Table 6 (resp. Table 7) represents the Sorensen-Dice indexes obtained by comparing the exact and the accelerated Promethee algorithm based on 6, 8, 10 and 12 criteria between the first 50 objects (resp. 100 objects) returned by the accelerated and the exact Promethee algorithms. We notice that the Sorensen-Dice index values in Tables 6 and 7 are varying between 0.46 and 0.61. These results confirm the potential of our approach method to predict the exact Promethee result.

5.3 General Discussion

In our approach, each criterion may have a weight depending on the user need. In this series of experiments, we do not investigate the impact of the weights on criteria regarding the performance and quality of the result. The originality of Promethee is in mixing qualitative and quantitative criteria. In this paper, we do prefer to focus on the originality of our work which is in a coupling between methods inherited both from the field of combinatorial optimization and from the field of machine learning. The context is to find a solution, with a good respond time, when we have a problem with a big size (number of objects) and a large dimension (number of criteria).

6 Conclusion

We presented in this paper an accelerated Promethee algorithm adapted for large scale environment to reduce the exact Promethee computing time.

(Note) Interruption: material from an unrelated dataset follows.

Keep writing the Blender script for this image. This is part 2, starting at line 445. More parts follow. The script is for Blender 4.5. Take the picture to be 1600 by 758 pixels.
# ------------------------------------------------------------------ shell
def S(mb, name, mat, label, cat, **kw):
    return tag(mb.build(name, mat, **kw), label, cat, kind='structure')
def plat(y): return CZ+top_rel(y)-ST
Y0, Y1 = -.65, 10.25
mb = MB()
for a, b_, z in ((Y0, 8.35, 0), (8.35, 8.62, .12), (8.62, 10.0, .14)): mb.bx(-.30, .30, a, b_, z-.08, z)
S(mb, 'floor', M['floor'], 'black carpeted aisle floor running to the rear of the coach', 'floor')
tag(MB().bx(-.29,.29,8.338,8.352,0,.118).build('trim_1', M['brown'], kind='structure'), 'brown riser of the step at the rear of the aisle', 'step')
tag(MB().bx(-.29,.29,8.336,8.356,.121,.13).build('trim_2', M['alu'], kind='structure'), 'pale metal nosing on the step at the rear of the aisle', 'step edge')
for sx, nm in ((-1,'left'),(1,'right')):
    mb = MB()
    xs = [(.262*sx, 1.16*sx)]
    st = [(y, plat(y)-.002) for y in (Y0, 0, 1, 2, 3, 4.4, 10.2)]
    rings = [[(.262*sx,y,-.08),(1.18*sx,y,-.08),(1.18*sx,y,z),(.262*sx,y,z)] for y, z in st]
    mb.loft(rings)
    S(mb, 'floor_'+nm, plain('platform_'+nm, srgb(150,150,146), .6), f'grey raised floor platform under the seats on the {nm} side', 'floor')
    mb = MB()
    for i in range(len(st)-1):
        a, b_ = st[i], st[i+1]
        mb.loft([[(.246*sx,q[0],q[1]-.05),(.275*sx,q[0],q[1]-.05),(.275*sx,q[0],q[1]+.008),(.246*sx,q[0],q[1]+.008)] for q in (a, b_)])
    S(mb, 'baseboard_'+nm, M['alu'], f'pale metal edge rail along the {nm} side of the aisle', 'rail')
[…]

The proposed accelerated Promethee algorithm is based on the dimensionality reduction to choose an object or a small set of objects with a good compromise in a multi-criteria context. The principle consists to use the K-means algorithm to reduce the number of candidate objects, then to apply the exact Promethee on a reduced number of objects. We discussed in this paper the conditions to get a quick answer versus a precise answer. A balance between the normal law to use (i.e. the shape of the data) and the expected precision should be identified. In practical cases, to satisfy the final user, we have shown the impact of such considerations on the obtained results. As a perspective, we plan to investigate more in deep the quality metrics, to be able to observe the solution according to different point of view regarding the data.